How does motorcycling enter into this you might ask? Well, I'll tell you!

In order to maintain any semblance of sanity and combat the mental effects of this, this PERI-MENOPAUSE, I ride my motorcycle. A lot! Its not unlike Forrest Gump's running, running, running.

The only, and I do mean ONLY, thing about riding that has any negative aspect to it is that wearing a full faced helmet dries out my hair to the max! Wearing any helmet will do it really. In the world of women's motorcycling it is appropriately known as helmet hair. Combine that with the hormonal hair and you get Hel-monal Hair. It sucks! It is not fun and I am afraid that if I get it cut it will just look like a dandelion gone to seed. It would seem that my only option would be to have the beautician perform a miracle infusion of an exotic herbal concoction that has been flown here from the deepest and most secret places of the rainforest in a hermetically sealed native pouch woven from Sloth fur. (The only animal moving slow enough for Amazonian beauticians to catch, evidently ) This procedure will cost approx. $300.00! REALLY????????!!!!!!!...$300.000?

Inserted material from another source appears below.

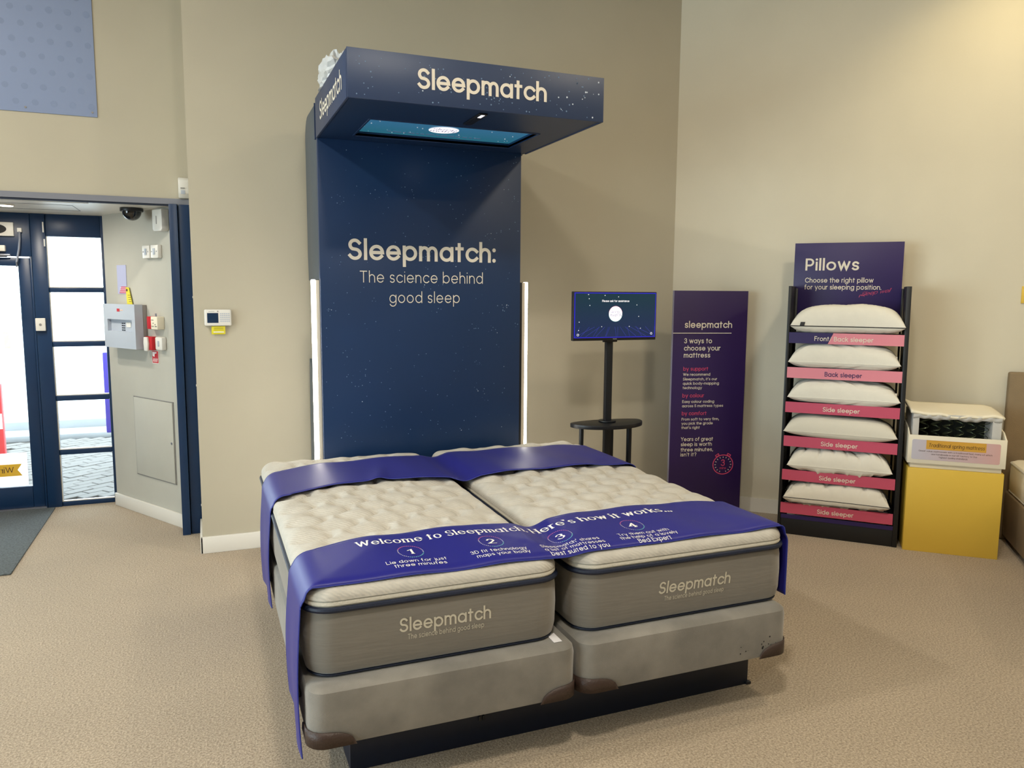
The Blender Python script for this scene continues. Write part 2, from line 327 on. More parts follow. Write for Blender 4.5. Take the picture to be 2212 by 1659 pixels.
def stroke_mesh(pts, closed, wx, wy, cap=True):
    # densify
    d = []; n = len(pts)
    for i in range(n if closed else n-1):
        a = pts[i]; b = pts[(i+1) % n]; L = math.dist(a, b); k = max(1, int(L/.3))
        for j in range(k): d.append((a[0]+(b[0]-a[0])*j/k, a[1]+(b[1]-a[1])*j/k))
    if not closed: d.append(pts[-1])
    pts = d; n = len(pts)
    if not closed and cap and n > 1:
        def ext(a, b, e):
            L = math.dist(a, b) or 1; dx, dy = (a[0]-b[0])/L, (a[1]-b[1])/L; return (a[0]+dx*e*wy_c(dx, dy), a[1]+dy*e*wy_c(dx, dy))
        def wy_c(dx, dy): return (abs(dx)*wx+abs(dy)*wy)/2
        pts[0] = ext(pts[0], pts[1], 1); pts[-1] = ext(pts[-1], pts[-2], 1)
    v = []; f = []
    for i in range(n):
        p = pts[i]; a = pts[i-1] if (closed or i > 0) else None; b = pts[(i+1) % n] if (closed or i < n-1) else None
        ns = []
        for (s, e) in ((a, p), (p, b)):
            if s is None or e is None: continue
            L = math.dist(s, e)
            if L < 1e-6: continue
            ns.append((-(e[1]-s[1])/L, (e[0]-s[0])/L))
        nx = sum(q[0] for q in ns); ny = sum(q[1] for q in ns); L = math.hypot(nx, ny) or 1; nx /= L; ny /= L
        c = max(.45, nx*ns[0][0]+ny*ns[0][1]) if ns else 1
        ox, oy = nx*wx/2/c, ny*wy/2/c
        v += [(p[0]+ox, p[1]+oy), (p[0]-ox, p[1]-oy)]
    m = n if closed else n-1
    for i in range(m):
        j = (i+1) % n; f.append((2*i, 2*j, 2*j+1, 2*i+1))
    return v, f
def layout(s, wx, track, sp=.55):
    x = 0; out = []
    for ch in s:
        if ch == ' ': x += sp+.08; continue
        adv, st = G[ch]; out.append((x+wx/2, st, ch)); x += adv+wx+track
    return out, x-track
def text(name, s, m, parent, fn, u0, v0, size=None, width=None, sx=None, wt=.2, wy=None, track=.2, align='l', serif=False, slant=0):
    """size = x-height; width = total width (overrides horizontal scale); fn maps (u,v) on the surface to 3D"""
    wx = wt; wy = wt if wy is None else wy
    lay, W = layout(s, wx, track)
    if size is None: size = width/W*(1+wy)
    sy = size/(1+wy); sxx = (width/W) if width else (sx*sy if sx else sy)
    if align == 'c': u0 = u0-W*sxx/2
    if align == 'r': u0 = u0-W*sxx
    mb = MB(); nl = 0
    for x, st, ch in lay:
        for kind, pts in st:
            if kind == 'd':
                c = pts[0]; r = wx*.62; ring = [(c[0]+r*math.cos(k*math.pi/5), c[1]+r*math.sin(k*math.pi/5)) for k in range(10)]; v, f = ring, [tuple(range(10))]
            else: v, f = stroke_mesh(pts, kind == 'c', wx, wy)
            parts = [(v, f)]
            if serif and kind == 'o':
                for e, nb in ((pts[0], pts[1]), (pts[-1], pts[-2])):
                    if abs(e[1]-nb[1]) > abs(e[0]-nb[0])*.8 and min(abs(e[1]-q) for q in (0, 1, A_, C_, -.5)) < .02 and math.dist(e, nb) > .3:
                        parts.append(stroke_mesh([(e[0]-wx*.85, e[1]), (e[0]+wx*.85, e[1])], False, wx, wy, False))
            for v, f in parts:
                P3 = []; nl += 1; lay_h = .00022*(nl % 3); nv_ = max(1, len(v)-1)
                for qi, (a, b) in enumerate(v):
                    b2 = b+wy/2; U, V_ = u0+(x+a+slant*b2)*sxx, v0+b2*sy
                    if qi == 0:
                        c0 = Vector(fn(U, V_)); nrm = (Vector(fn(U+.002, V_))-c0).cross(Vector(fn(U, V_+.002))-c0).normalized()
                    P3.append(Vector(fn(U, V_))+nrm*(lay_h+.00018*qi/nv_))
                mb.add(P3, f)
    o = mb.build(name, m, parent)
    return o
def plane_fn(o, ux, uy, eps=.0015):
    o = Vector(o); ux = Vector(ux).normalized(); uy = Vector(uy).normalized(); n = ux.cross(uy)
    return lambda u, v: o+ux*u+uy*v+n*eps
FR = lambda y, e=.0015: (lambda u, v: (u, y-e, v))      # surface facing -y, u = x, v = z

# ------------------------------------------------------------------ the setting
def struct(o): o['kind'] = 'structure'; return o
WA = -42.5; wd = (math.cos(R_(WA)), math.sin(R_(WA))); CX, CY = 3.166, 4.78
wr_end = (CX+wd[0]*6.0, CY+wd[1]*6.0)
struct(MB().prism([(-5, -5), (wr_end[0], -5), (wr_end[0]+.02, wr_end[1]), (CX+.02, CY+.02), (0, 4.83), (-.04, 5.24), (-.04, 6.3), (-5, 6.3)], -.08, 0).build('floor', 'carpet'))
struct(box('ceiling', 'ceiling', None, -5.1, wr_end[0]+.1, -5.1, 5.35, CEIL, CEIL+.1))
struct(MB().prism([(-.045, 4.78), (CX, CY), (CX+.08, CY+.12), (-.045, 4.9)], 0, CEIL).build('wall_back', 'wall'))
struct(MB().prism([(-.045, 4.9), (.06, 4.9), (.06, 5.35), (-.045, 5.35)], 0, CEIL).build('wall_return', 'wall'))
nx, ny = -wd[1]*.12, wd[0]*.12
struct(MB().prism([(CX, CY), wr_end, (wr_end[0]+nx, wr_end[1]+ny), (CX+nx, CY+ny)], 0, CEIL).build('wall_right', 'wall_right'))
struct(box('wall_far_right', 'wall_right', None, wr_end[0], wr_end[0]+.1, -5, wr_end[1]+.05, 0, CEIL))
struct(box('wall_rear', 'wall', None, -5, wr_end[0], -5.1, -5, 0, CEIL))
ww = MB()   # side wall behind the camera's left with the shop window opening y -.9..3.7, z .3..2.7
ww.box(-5.1, -5, -5, -.9, 0, CEIL).box(-5.1, -5, 3.7, 5.35, 0, CEIL).box(-5.1, -5, -.9, 3.7, 0, .3).box(-5.1, -5, -.9, 3.7, 2.7, CEIL)
struct(ww.build('wall_left', 'wall'))
wn = struct(box('window_2', 'navy_metal', None, -5.09, -5.01, 1.37, 1.43, .3, 2.7))
for k, (a, b) in enumerate(((-.9, 1.37), (1.43, 3.7))): box('pane', 'glass', wn, -5.055, -5.045, a, b, .3, 2.7)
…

So, today, as hormone levels approach head busting levels I have to choose...chocolate, shoes or new do. Considering that I just came back from shoe shopping and taking into account that, tho' I have been dieting for the past 12 months, I have gained 13 pounds, I am thinking I should pay a visit to the hair salon...or better yet....I'll hide it under my helmet and go riding!